When did chronic absenteeism and failure to perform one's work become acceptable practice during the Christmas season? My managers are usually very good about ensuring that not too many people go on training or off on vacation simultaneously so that we have sufficient staff to run our basic business ops. That rule goes out the window at Christmas.

Try this kind of behavior across, say, the Memorial Day weekend or the July 4 weekend and management comes down hard. As [livejournal.com profile] deege pointed out yesterday, taking time out for a non-Christian holiday likewise draws the not-so-subtle ire of managers. But if you're celebrating the birth of Jesus, it's OK to take unannounced vacation or simply be unavailable for as long as you like...

I'm trying to get work done here... why does it have to be this bloody hard?

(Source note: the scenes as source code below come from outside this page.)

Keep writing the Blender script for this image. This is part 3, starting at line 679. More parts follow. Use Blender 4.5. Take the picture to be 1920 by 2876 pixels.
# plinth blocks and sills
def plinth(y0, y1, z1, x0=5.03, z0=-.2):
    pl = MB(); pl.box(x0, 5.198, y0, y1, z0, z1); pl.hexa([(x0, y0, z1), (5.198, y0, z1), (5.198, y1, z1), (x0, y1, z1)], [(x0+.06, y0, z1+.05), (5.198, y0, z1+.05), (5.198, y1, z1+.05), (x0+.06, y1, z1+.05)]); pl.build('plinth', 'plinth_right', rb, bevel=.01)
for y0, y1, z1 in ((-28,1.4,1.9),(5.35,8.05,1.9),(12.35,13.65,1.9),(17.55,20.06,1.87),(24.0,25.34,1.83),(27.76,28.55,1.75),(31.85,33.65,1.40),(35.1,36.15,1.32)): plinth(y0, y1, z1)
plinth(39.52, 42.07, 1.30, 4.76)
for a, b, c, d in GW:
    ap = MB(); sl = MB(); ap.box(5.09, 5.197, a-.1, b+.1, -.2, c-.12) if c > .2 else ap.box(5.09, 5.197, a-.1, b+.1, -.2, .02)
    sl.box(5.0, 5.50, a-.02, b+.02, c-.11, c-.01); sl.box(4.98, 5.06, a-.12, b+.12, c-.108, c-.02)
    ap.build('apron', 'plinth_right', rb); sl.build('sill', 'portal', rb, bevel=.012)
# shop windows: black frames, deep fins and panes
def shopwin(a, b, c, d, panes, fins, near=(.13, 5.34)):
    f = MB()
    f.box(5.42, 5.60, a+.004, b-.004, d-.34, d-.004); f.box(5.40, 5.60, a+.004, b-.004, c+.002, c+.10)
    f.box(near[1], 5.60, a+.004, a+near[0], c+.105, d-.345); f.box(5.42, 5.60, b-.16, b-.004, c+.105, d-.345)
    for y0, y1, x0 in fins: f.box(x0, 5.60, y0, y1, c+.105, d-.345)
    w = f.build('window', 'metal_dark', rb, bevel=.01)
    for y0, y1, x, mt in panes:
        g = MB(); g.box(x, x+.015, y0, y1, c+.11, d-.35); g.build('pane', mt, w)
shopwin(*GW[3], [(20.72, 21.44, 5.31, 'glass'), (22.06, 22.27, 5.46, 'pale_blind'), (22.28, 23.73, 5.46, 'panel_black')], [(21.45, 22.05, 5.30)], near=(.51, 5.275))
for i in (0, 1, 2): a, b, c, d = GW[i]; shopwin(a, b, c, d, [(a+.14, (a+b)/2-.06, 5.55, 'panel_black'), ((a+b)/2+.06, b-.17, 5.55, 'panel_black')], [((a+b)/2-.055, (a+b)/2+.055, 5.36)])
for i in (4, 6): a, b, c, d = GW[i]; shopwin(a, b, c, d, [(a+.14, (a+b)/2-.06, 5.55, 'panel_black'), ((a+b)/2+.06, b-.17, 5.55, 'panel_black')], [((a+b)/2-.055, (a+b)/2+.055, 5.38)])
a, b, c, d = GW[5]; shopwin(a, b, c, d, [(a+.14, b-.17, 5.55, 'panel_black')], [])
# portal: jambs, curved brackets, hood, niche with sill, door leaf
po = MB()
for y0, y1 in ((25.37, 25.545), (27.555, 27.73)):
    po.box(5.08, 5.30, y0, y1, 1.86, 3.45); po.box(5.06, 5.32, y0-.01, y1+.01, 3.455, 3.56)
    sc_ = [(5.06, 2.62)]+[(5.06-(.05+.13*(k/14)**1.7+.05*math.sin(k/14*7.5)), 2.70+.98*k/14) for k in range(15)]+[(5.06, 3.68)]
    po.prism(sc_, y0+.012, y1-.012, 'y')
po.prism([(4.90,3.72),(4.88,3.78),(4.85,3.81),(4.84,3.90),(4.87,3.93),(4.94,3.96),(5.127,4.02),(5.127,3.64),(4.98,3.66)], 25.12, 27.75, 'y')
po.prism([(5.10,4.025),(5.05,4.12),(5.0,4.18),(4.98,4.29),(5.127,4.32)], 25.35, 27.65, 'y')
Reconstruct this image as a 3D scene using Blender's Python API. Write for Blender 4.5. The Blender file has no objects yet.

[identity profile] tdjohnsn.livejournal.com 2006-12-20 07:10 pm (UTC)(link)
For some reason, your post made me think of this quote:

'What else can I be,' returned the uncle, 'when I live in such a world of fools as this? Merry Christmas! Out upon merry Christmas. What's Christmas time to you but a time for paying bills without money; a time for finding yourself a year older, but not an hour richer; a time for balancing your books and having every item in them through a round dozen of months presented dead against you? If I could work my will,' said Scrooge indignantly,'every idiot who goes about with 'Merry Christmas' on his lips, should be boiled with his own pudding, and buried with a stake of holly through his heart. He should!'

I can't imagine what made me think of that...

:-)

[identity profile] bjarvis.livejournal.com 2006-12-20 07:28 pm (UTC)(link)
Yeah, it's not a bad assessment. Scrooge had some good ideas. :-)

This time of year wouldn't bother me quite so much if we could cut an equal amount of slack to people through the rest of the year. I'm constantly amazed that as a society we (largely) reject special privileges exclusively for Christians, but we exempt Christmas from any critical cost/benefit examination. Productivity for the latter half of December is shot to hell, but the nation would be up in arms if we proposed giving other religions a free pass to blow off a half-month for, say, Ramadan, Diwali or such.

I'm tired and cranky, but despite everyone else has abandoning the office, I think it would be unconscionable for me to do likewise. But if I tried taking extra time off in, say, July, I'd suddenly be deemed a slacker and "not a team player."